Internal solitary waves shoaling onto a shelf: Comparisons of weakly-nonlinear and fully nonlinear models for hyperbolic-tangent stratifications

•We study the evolution of shoaling internal solitary waves.•We used hyperbolic-tangent stratifications with thin pycnocline.•We did high resolution numerical simulations of full equations.•We compared results with predictions of weakly-nonlinear models.•The cubic RLW equation and a version of the Gardner equation gave best results.

In this study the evolution of internal solitary waves shoaling onto a shelf is considered. The results of high resolution two-dimensional numerical simulations of the incompressible Euler equations are compared with the predictions of several weakly-nonlinear shoaling models of the Korteweg–de Vries family including the Gardner equation and the cubic regularized long wave (or Benjamin–Bona–Mahoney) equation.
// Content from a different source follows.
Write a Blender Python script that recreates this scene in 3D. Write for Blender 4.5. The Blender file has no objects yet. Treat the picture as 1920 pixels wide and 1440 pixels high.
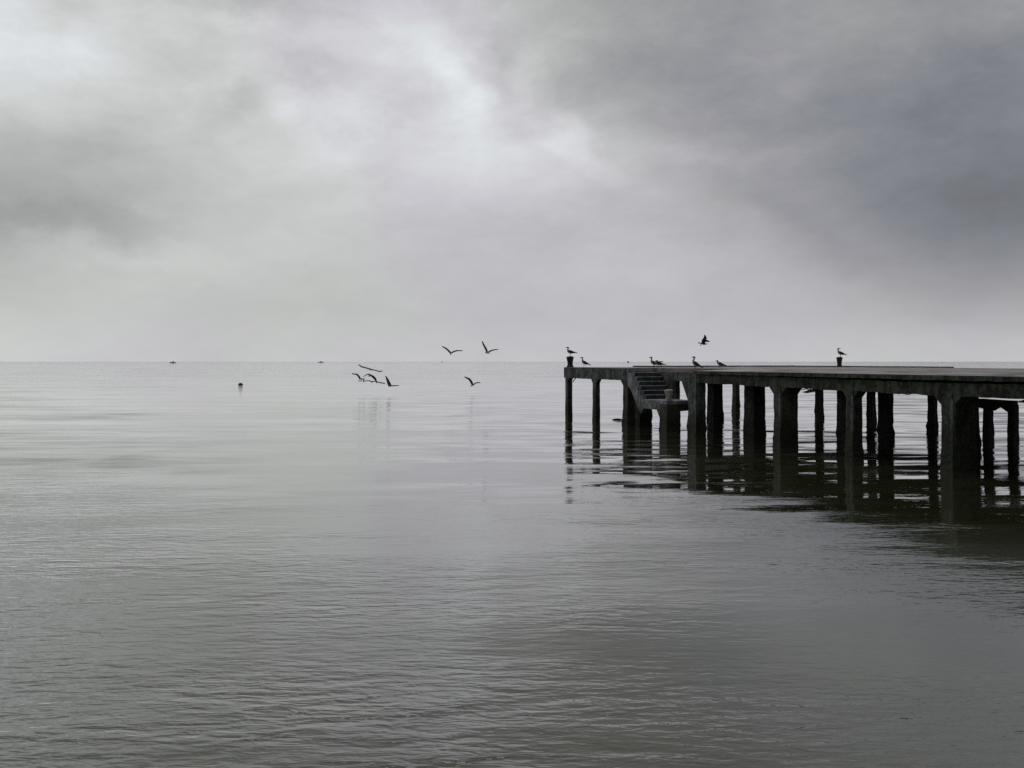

Wave models in both physical x–t space and in s–x space are considered where s is a commonly used characteristic time variable. The effects of rotation, background currents and damping are ignored. The Boussinesq and rigid lid approximations are also used. The shoaling internal solitary waves generally fission into several waves. Reflected waves are negligible in the cases considered here. Several hyperbolic tangent stratifications are considered with and without a critical point. Among the equations in x–t space the cubic regularized long wave equation gives the best predictions. The Gardner equation in s–x space gives the best predictions of the shape of the leading waves on the shelf, but for many stratifications it predicts a propagation speed that is too large.